**SET PROBLEM**
Exclude images, then output the remaining data verbatim.

__________________________________________________

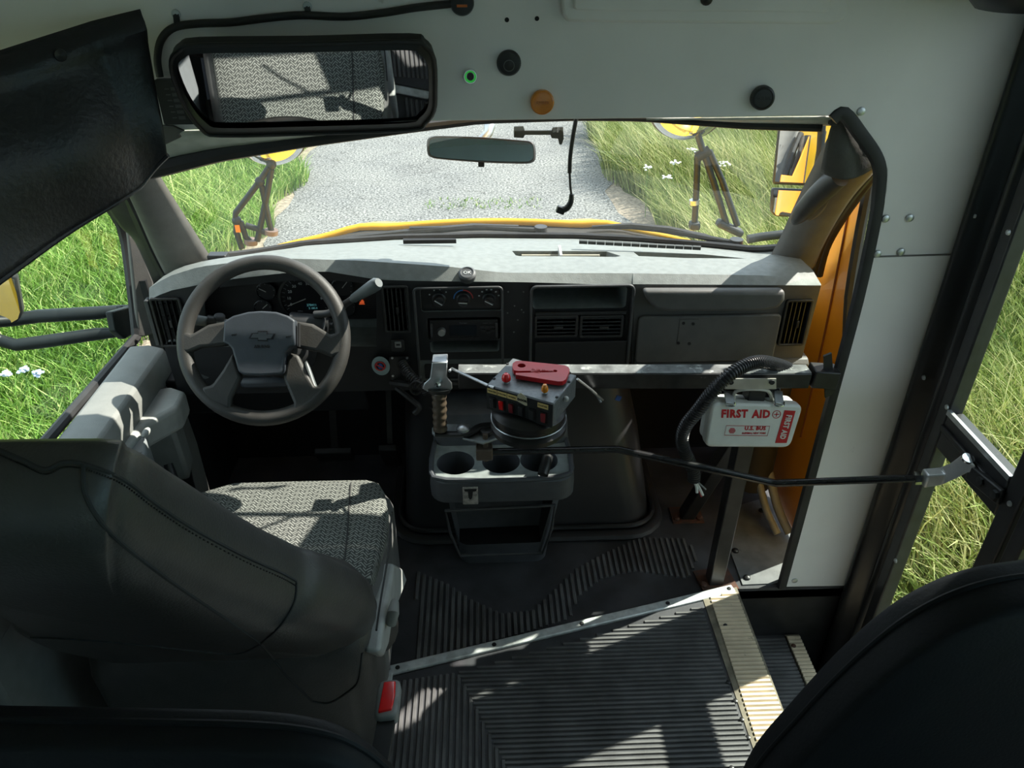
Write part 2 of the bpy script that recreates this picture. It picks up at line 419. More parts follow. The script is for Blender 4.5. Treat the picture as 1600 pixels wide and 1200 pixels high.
# aluminium edge strips
s0, s1 = P(610, 1052, Z=0), P(1145, 924, Z=0)
tr1 = obj('trim_1', B().bar(s0 + Vector((0, 0, 0.009)), s1 + Vector((0, 0, 0.009)), 0.026, 0.012), alu, kind='structure', bev=0.003)
r2 = rivet_src('rivet', dark_hole, 0.006, tr1); r2.location = s0.lerp(s1, 0.28) + Vector((0, 0, 0.015))
copies(r2, [s0.lerp(s1, t) + Vector((0, 0, 0.015)) for t in (0.53, 0.79, 0.985, 0.02)], tr1)
tr2 = obj('trim_2', B().bar(s0 + Vector((-0.004, -0.0, 0.009)), Vector((-0.252, -0.8, 0.009)), 0.024, 0.012), alu, kind='structure', bev=0.003)
# step well: riser, lower step, front panel, outer floor
SZ = -0.195
st = obj('step_tread', B().span((0.672, 0.45, SZ - 0.04), (0.882, 1.47, SZ)).span((0.882, 0.45, SZ - 0.26), (1.03, 1.47, SZ - 0.21)), floor_rubber, kind='structure')
obj('step_riser', B().span((0.650, 0.45, SZ - 0.2), (0.672, 1.47, -0.002)).span((0.862, 0.45, SZ - 0.25), (0.880, 1.47, SZ - 0.04)), black_metal, st)
obj('tread_rib', ribs([Vector((0.69, 0.46)), Vector((0.842, 0.46)), Vector((0.842, 1.462)), Vector((0.69, 1.462))], 0.0125, 0.0085, 0.0045, SZ, 1), rib_rubber, st, kind='stuff')
obj('step_nosing', B().span((0.845, 0.46, SZ), (0.886, 1.465, SZ + 0.006)), cream_groove, st)
obj('nosing_rib', ribs([Vector((0.847, 0.46)), Vector((0.885, 0.46)), Vector((0.885, 1.462)), Vector((0.847, 1.462))], 0.0125, 0.0105, 0.004, SZ + 0.006, 1), cream_tread, st, kind='stuff')
rv3 = rivet_src('rivet', rust, 0.007, st); rv3.location = P(1240, 1009, Z=SZ + 0.01)
obj('well_panel', B().span((0.66, 1.47, -0.46), (1.0, 1.49, -0.01)), black_metal, st)
# grey steel plate at the right of the van floor
pl = obj('floor_plate', B().prism(fpx((1132, 838), (1150, 792), (1262, 760), (1262, 905), (1228, 912), (1160, 915)), (0, 0, 0.004)), mat('grey_painted_plate', (0.17, 0.175, 0.18), 0.5, 0.3, var=0.2, scale=20, dirt=((0.06, 0.06, 0.06), 60, 0.62)), fl)
bo = rivet_src('bolt', black_metal, 0.010, fl, 0.8); bo.location = P(1149, 861, Z=0.004)
copies(bo, [P(x, y, Z=0.004) for x, y in ((1167, 903), (1137, 824), (1246, 774), (1190, 798))], fl)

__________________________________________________

**THE ANSWER**
Write part 2 of the bpy script that recreates this picture. It picks up at line 419. More parts follow. The script is for Blender 4.5. Treat the picture as 1600 pixels wide and 1200 pixels high.
# aluminium edge strips
s0, s1 = P(610, 1052, Z=0), P(1145, 924, Z=0)
tr1 = obj('trim_1', B().bar(s0 + Vector((0, 0, 0.009)), s1 + Vector((0, 0, 0.009)), 0.026, 0.012), alu, kind='structure', bev=0.003)
r2 = rivet_src('rivet', dark_hole, 0.006, tr1); r2.location = s0.lerp(s1, 0.28) + Vector((0, 0, 0.015))
copies(r2, [s0.lerp(s1, t) + Vector((0, 0, 0.015)) for t in (0.53, 0.79, 0.985, 0.02)], tr1)
tr2 = obj('trim_2', B().bar(s0 + Vector((-0.004, -0.0, 0.009)), Vector((-0.252, -0.8, 0.009)), 0.024, 0.012), alu, kind='structure', bev=0.003)
# step well: riser, lower step, front panel, outer floor
SZ = -0.195
st = obj('step_tread', B().span((0.672, 0.45, SZ - 0.04), (0.882, 1.47, SZ)).span((0.882, 0.45, SZ - 0.26), (1.03, 1.47, SZ - 0.21)), floor_rubber, kind='structure')
obj('step_riser', B().span((0.650, 0.45, SZ - 0.2), (0.672, 1.47, -0.002)).span((0.862, 0.45, SZ - 0.25), (0.880, 1.47, SZ - 0.04)), black_metal, st)
obj('tread_rib', ribs([Vector((0.69, 0.46)), Vector((0.842, 0.46)), Vector((0.842, 1.462)), Vector((0.69, 1.462))], 0.0125, 0.0085, 0.0045, SZ, 1), rib_rubber, st, kind='stuff')
obj('step_nosing', B().span((0.845, 0.46, SZ), (0.886, 1.465, SZ + 0.006)), cream_groove, st)
obj('nosing_rib', ribs([Vector((0.847, 0.46)), Vector((0.885, 0.46)), Vector((0.885, 1.462)), Vector((0.847, 1.462))], 0.0125, 0.0105, 0.004, SZ + 0.006, 1), cream_tread, st, kind='stuff')
rv3 = rivet_src('rivet', rust, 0.007, st); rv3.location = P(1240, 1009, Z=SZ + 0.01)
obj('well_panel', B().span((0.66, 1.47, -0.46), (1.0, 1.49, -0.01)), black_metal, st)
# grey steel plate at the right of the van floor
pl = obj('floor_plate', B().prism(fpx((1132, 838), (1150, 792), (1262, 760), (1262, 905), (1228, 912), (1160, 915)), (0, 0, 0.004)), mat('grey_painted_plate', (0.17, 0.175, 0.18), 0.5, 0.3, var=0.2, scale=20, dirt=((0.06, 0.06, 0.06), 60, 0.62)), fl)
bo = rivet_src('bolt', black_metal, 0.010, fl, 0.8); bo.location = P(1149, 861, Z=0.004)
copies(bo, [P(x, y, Z=0.004) for x, y in ((1167, 903), (1137, 824), (1246, 774), (1190, 798))], fl)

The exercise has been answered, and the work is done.